*Requirements*. Copy each line of the data below exactly, leaving out pictures.

*Data segment*.
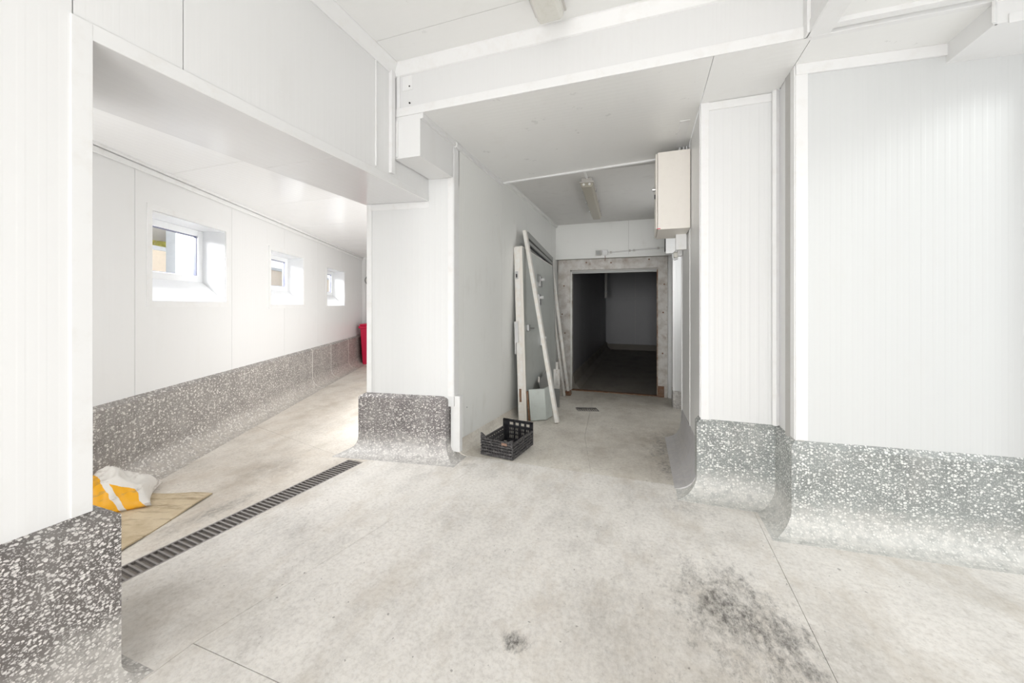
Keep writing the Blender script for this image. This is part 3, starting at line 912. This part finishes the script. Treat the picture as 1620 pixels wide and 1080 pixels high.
for i in range(NX):
    for j in range(NY):
        bm.faces.new((T[i][j], T[i + 1][j], T[i + 1][j + 1], T[i][j + 1]))
        bm.faces.new((Bq[i][j], Bq[i][j + 1], Bq[i + 1][j + 1], Bq[i + 1][j]))
edge = [(i, 0) for i in range(NX + 1)] + [(NX, j) for j in range(1, NY + 1)] + [(i, NY) for i in range(NX - 1, -1, -1)] + [(0, j) for j in range(NY - 1, 0, -1)]
for (i, j), (k, l) in zip(edge, edge[1:] + edge[:1]):
    bm.faces.new((T[i][j], Bq[i][j], Bq[k][l], T[k][l]))
obj('sack_body', bm, M['sack'], sk, smooth=True)

# ------------------------------------------------------------ things leaning on the corridor's left wall
# old door leaf
dl = thing('cold_room_door', 'thick old cold room door leaf leaning on the left corridor wall', 'door', (-1.60, 5.0, zr(0, 5.0)), 0)
HL = 2.44
lean = math.asin(.115 / HL)
dl.rotation_euler = (-K0 * 0, 0, 0)
LM = Matrix.Rotation(-lean, 4, 'Y') @ Matrix.Rotation(-.055, 4, 'X')
def leaf(name, bm, mat, **kw):
    bm.transform(LM)
    return obj(name, bm, mat, dl, **kw)
leaf('door_slab', bx((-.05, .02, 0), (.06, 1.9, HL)), M['doorleaf'], bevel=.004)
leaf('edge_strip', bx((-.055, 0, 0), (.03, .03, HL)), M['whitewood'], bevel=.004)
leaf('edge_bead', bx((.03, .0, 0), (.066, .022, HL)), M['cream'], bevel=.004)
leaf('top_strip', bx((-.05, .03, HL), (.06, 1.9, HL + .015)), M['whitewood'])
leaf('far_strip', bx((-.05, 1.9, 0), (.066, 1.93, HL)), M['greymetal'])
for z in (2.03,):
    o = leaf('hinge_plate', bx((-.04, -.008, z - .05), (.0, .0, z + .06)), M['steel'], bevel=.003)
    leaf('hinge_knuckle', bx((-.03, -.018, z - .03), (-.012, -.008, z + .02)), M['black'])
leaf('latch_plate', bx((-.06, -.02, 1.08), (-.018, .0, 1.38)), M['steel'], bevel=.004)
leaf('latch_bar', bx((-.075, -.02, .92), (-.058, .02, 1.38)), M['steel'], bevel=.004)
leaf('latch_plate', bx((-.03, -.012, .26), (.0, .0, .44)), M['rustdark'], bevel=.004)
leaf('latch_lever', bx((.06, .12, 1.24), (.1, .2, 1.33)), M['steel'], bevel=.008)
leaf('latch_lever', bx((.06, .2, 1.27), (.075, .5, 1.29)), M['greymetal'], bevel=.004)
for y, z in ((.75, 1.65), (.85, 1.0), (.85, 1.95)):
    leaf('bracket', bx((.06, y, z), (.1, y + .1, z + .17)), M['steel'], bevel=.004)
    leaf('bracket_knob', disc(BM(), (.1, y + .06, z + .12), (1, 0, 0), .024, .05, 12), M['trim'])
leaf('handle_plate', bx((.06, .8, 2.02), (.085, .92, 2.15)), M['greymetal'], bevel=.004)

# leaning steel door frame, two legs and a head
lf = thing('door_frame', 'white chipped steel door frame leaning in front of the old door leaf', 'frame', (-1.1, 5.06, zr(0, 5.06)), 0)
def fr(name, p, q, wa, wb, mat, up=(1, 0, 0)):
    return wobj(name, beam(BM(), p, q, wa, wb, up), M[mat], lf, bevel=.004)
a0, a1 = Vector((-1.125, 5.08, zr(0, 5.08) + .012)), Vector((-1.665, 5.33, 2.585))
b0, b1 = Vector((-1.40, 7.35, zr(0, 7.35) + .012)), Vector((-1.69, 7.10, 2.40))
fr('leg', a0, a1, .085, .05, 'whitewood')
fr('leg', b0, b1, .045, .05, 'whitewood')
b0b = b0 + Vector((-.06, -.12, 0)); b1b = b1 + Vector((-.03, -.12, -.28))
fr('stop_bar', b0b, b1b, .035, .035, 'whitewood')
fr('head', a1 + Vector((0.01, 0.02, -.05)), b1 + Vector((0, 0, -.04)), .07, .09, 'greymetal', (0, 0, 1))
fr('head_stop', a1 + Vector((.02, .05, -.16)), b1 + Vector((.01, 0, -.12)), .05, .05, 'greymetal', (0, 0, 1))
fr('head_seal', a1 + Vector((.03, .05, -.2)), b1 + Vector((.02, 0, -.16)), .03, .02, 'black', (0, 0, 1))
fr('leg_foot', b0, b0 + (b1 - b0) * .03, .1, .1, 'rustdark')

# white board and grey sheets at the foot
wbd = thing('white_board', 'small pale board with a curved edge standing against the door leaf', 'board', (-1.42, 5.0, zr(0, 5.0)), 0)
bm = BM()
p0, p1 = Vector((-1.475, 5.02, zr(0, 5.0) + .006)), Vector((-1.30, 5.18, zr(0, 5.15) + .006))
hexa(bm, [p0, p1, p1 + Vector((.03, .25, -.01)), p1 + Vector((.0, .26, -.01)), p1 + Vector((-.03, .03, 0)), p0 + Vector((-.02, .02, 0))],
     [v + Vector((-.03, .0, .43)) for v in (p0, p1, p1 + Vector((.03, .25, -.01)), p1 + Vector((.0, .26, -.01)), p1 + Vector((-.03, .03, 0)), p0 + Vector((-.02, .02, 0)))])
wobj('board_sheet', bm, M['palegreen'], wbd, bevel=.006)
bm = BM()
hexa(bm, [p0 + Vector((-.045, .01, 0)), p0 + Vector((-.022, .01, 0)), p0 + Vector((-.022, .05, 0)), p0 + Vector((-.045, .05, 0))],
     [v + Vector((-.03, 0, .40)) for v in (p0 + Vector((-.045, .01, 0)), p0 + Vector((-.022, .01, 0)), p0 + Vector((-.022, .05, 0)), p0 + Vector((-.045, .05, 0)))])
wobj('rusty_edge', bm, M['rustdark'], wbd)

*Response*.
Keep writing the Blender script for this image. This is part 3, starting at line 912. This part finishes the script. Treat the picture as 1620 pixels wide and 1080 pixels high.
for i in range(NX):
    for j in range(NY):
        bm.faces.new((T[i][j], T[i + 1][j], T[i + 1][j + 1], T[i][j + 1]))
        bm.faces.new((Bq[i][j], Bq[i][j + 1], Bq[i + 1][j + 1], Bq[i + 1][j]))
edge = [(i, 0) for i in range(NX + 1)] + [(NX, j) for j in range(1, NY + 1)] + [(i, NY) for i in range(NX - 1, -1, -1)] + [(0, j) for j in range(NY - 1, 0, -1)]
for (i, j), (k, l) in zip(edge, edge[1:] + edge[:1]):
    bm.faces.new((T[i][j], Bq[i][j], Bq[k][l], T[k][l]))
obj('sack_body', bm, M['sack'], sk, smooth=True)

# ------------------------------------------------------------ things leaning on the corridor's left wall
# old door leaf
dl = thing('cold_room_door', 'thick old cold room door leaf leaning on the left corridor wall', 'door', (-1.60, 5.0, zr(0, 5.0)), 0)
HL = 2.44
lean = math.asin(.115 / HL)
dl.rotation_euler = (-K0 * 0, 0, 0)
LM = Matrix.Rotation(-lean, 4, 'Y') @ Matrix.Rotation(-.055, 4, 'X')
def leaf(name, bm, mat, **kw):
    bm.transform(LM)
    return obj(name, bm, mat, dl, **kw)
leaf('door_slab', bx((-.05, .02, 0), (.06, 1.9, HL)), M['doorleaf'], bevel=.004)
leaf('edge_strip', bx((-.055, 0, 0), (.03, .03, HL)), M['whitewood'], bevel=.004)
leaf('edge_bead', bx((.03, .0, 0), (.066, .022, HL)), M['cream'], bevel=.004)
leaf('top_strip', bx((-.05, .03, HL), (.06, 1.9, HL + .015)), M['whitewood'])
leaf('far_strip', bx((-.05, 1.9, 0), (.066, 1.93, HL)), M['greymetal'])
for z in (2.03,):
    o = leaf('hinge_plate', bx((-.04, -.008, z - .05), (.0, .0, z + .06)), M['steel'], bevel=.003)
    leaf('hinge_knuckle', bx((-.03, -.018, z - .03), (-.012, -.008, z + .02)), M['black'])
leaf('latch_plate', bx((-.06, -.02, 1.08), (-.018, .0, 1.38)), M['steel'], bevel=.004)
leaf('latch_bar', bx((-.075, -.02, .92), (-.058, .02, 1.38)), M['steel'], bevel=.004)
leaf('latch_plate', bx((-.03, -.012, .26), (.0, .0, .44)), M['rustdark'], bevel=.004)
leaf('latch_lever', bx((.06, .12, 1.24), (.1, .2, 1.33)), M['steel'], bevel=.008)
leaf('latch_lever', bx((.06, .2, 1.27), (.075, .5, 1.29)), M['greymetal'], bevel=.004)
for y, z in ((.75, 1.65), (.85, 1.0), (.85, 1.95)):
    leaf('bracket', bx((.06, y, z), (.1, y + .1, z + .17)), M['steel'], bevel=.004)
    leaf('bracket_knob', disc(BM(), (.1, y + .06, z + .12), (1, 0, 0), .024, .05, 12), M['trim'])
leaf('handle_plate', bx((.06, .8, 2.02), (.085, .92, 2.15)), M['greymetal'], bevel=.004)

# leaning steel door frame, two legs and a head
lf = thing('door_frame', 'white chipped steel door frame leaning in front of the old door leaf', 'frame', (-1.1, 5.06, zr(0, 5.06)), 0)
def fr(name, p, q, wa, wb, mat, up=(1, 0, 0)):
    return wobj(name, beam(BM(), p, q, wa, wb, up), M[mat], lf, bevel=.004)
a0, a1 = Vector((-1.125, 5.08, zr(0, 5.08) + .012)), Vector((-1.665, 5.33, 2.585))
b0, b1 = Vector((-1.40, 7.35, zr(0, 7.35) + .012)), Vector((-1.69, 7.10, 2.40))
fr('leg', a0, a1, .085, .05, 'whitewood')
fr('leg', b0, b1, .045, .05, 'whitewood')
b0b = b0 + Vector((-.06, -.12, 0)); b1b = b1 + Vector((-.03, -.12, -.28))
fr('stop_bar', b0b, b1b, .035, .035, 'whitewood')
fr('head', a1 + Vector((0.01, 0.02, -.05)), b1 + Vector((0, 0, -.04)), .07, .09, 'greymetal', (0, 0, 1))
fr('head_stop', a1 + Vector((.02, .05, -.16)), b1 + Vector((.01, 0, -.12)), .05, .05, 'greymetal', (0, 0, 1))
fr('head_seal', a1 + Vector((.03, .05, -.2)), b1 + Vector((.02, 0, -.16)), .03, .02, 'black', (0, 0, 1))
fr('leg_foot', b0, b0 + (b1 - b0) * .03, .1, .1, 'rustdark')

# white board and grey sheets at the foot
wbd = thing('white_board', 'small pale board with a curved edge standing against the door leaf', 'board', (-1.42, 5.0, zr(0, 5.0)), 0)
bm = BM()
p0, p1 = Vector((-1.475, 5.02, zr(0, 5.0) + .006)), Vector((-1.30, 5.18, zr(0, 5.15) + .006))
hexa(bm, [p0, p1, p1 + Vector((.03, .25, -.01)), p1 + Vector((.0, .26, -.01)), p1 + Vector((-.03, .03, 0)), p0 + Vector((-.02, .02, 0))],
     [v + Vector((-.03, .0, .43)) for v in (p0, p1, p1 + Vector((.03, .25, -.01)), p1 + Vector((.0, .26, -.01)), p1 + Vector((-.03, .03, 0)), p0 + Vector((-.02, .02, 0)))])
wobj('board_sheet', bm, M['palegreen'], wbd, bevel=.006)
bm = BM()
hexa(bm, [p0 + Vector((-.045, .01, 0)), p0 + Vector((-.022, .01, 0)), p0 + Vector((-.022, .05, 0)), p0 + Vector((-.045, .05, 0))],
     [v + Vector((-.03, 0, .40)) for v in (p0 + Vector((-.045, .01, 0)), p0 + Vector((-.022, .01, 0)), p0 + Vector((-.022, .05, 0)), p0 + Vector((-.045, .05, 0)))])
wobj('rusty_edge', bm, M['rustdark'], wbd)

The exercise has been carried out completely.